Concluyo este texto con dos párrafos de Gabriel García Márquez sobre Las navidades siniestras. El primero y último de los párrafos de ese texto periodístico:

“Ya nadie se acuerda de Dios en Navidad. Hay tantos estruendos de cometas y fuegos de artificio, tantas guirnaldas de focos de colores, tantos pavos inocentes degollados y tantas angustias de dinero para quedar bien por encima de nuestros recursos reales que uno se pregunta si a alguien le queda un instante para darse cuenta de que semejante despelote es para celebrar el cumpleaños de un niño que nació hace 2.000 años en una caballeriza de miseria, a poca distancia de donde había nacido, unos mil años antes, el rey David…

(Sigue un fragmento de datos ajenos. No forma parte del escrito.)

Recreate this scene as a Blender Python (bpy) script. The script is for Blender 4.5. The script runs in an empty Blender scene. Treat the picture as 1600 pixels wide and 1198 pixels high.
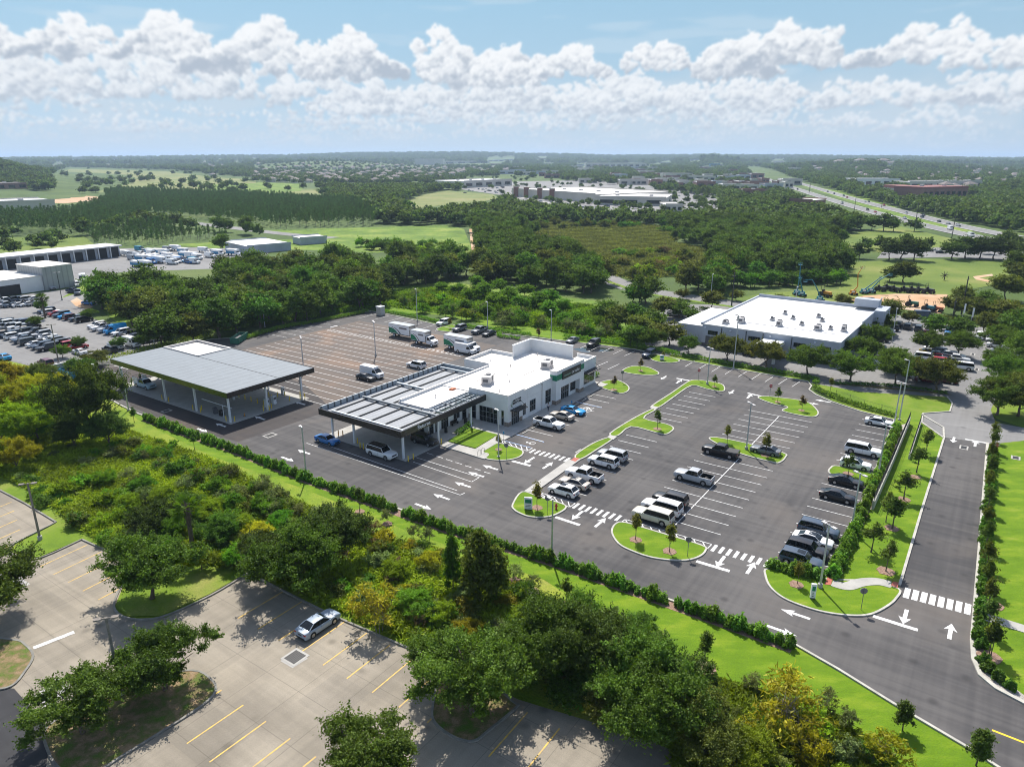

 “Todo eso, en torno a la fiesta más espantosa del año. Una noche infernal en que los niños no pueden dormir con la casa llena de borrachos que se equivocan de puerta buscando dónde desaguar, o persiguiendo a la esposa de otro que acaso tuvo la buena suerte de quedarse dormido en la sala. Mentira: no es una noche de paz y de amor, sino todo lo contrario. Es la ocasión solemne de la gente que no se quiere. La oportunidad providencial de salir por fin de los compromisos aplazados por indeseables: la invitación al pobre ciego que nadie invita, a la prima Isabel que se quedó viuda hace quince años, a la abuela paralítica que nadie se atreve a mostrar. Es la alegría por decreto, el cariño por lástima, el momento de regalar porque nos regalan, o para que nos regalen, y de llorar en público sin dar explicaciones. Es la hora feliz de que los invitados se beban todo lo que sobró de la Navidad anterior: la crema de menta, el licor de chocolate, el vino de plátano. No es raro, como sucede a menudo, que la fiesta termine a tiros. Ni es raro tampoco que los niños  –viendo tantas cosas atroces terminen por creer de veras que el niño Jesús no nació en Belén, sino en Estados Unidos”.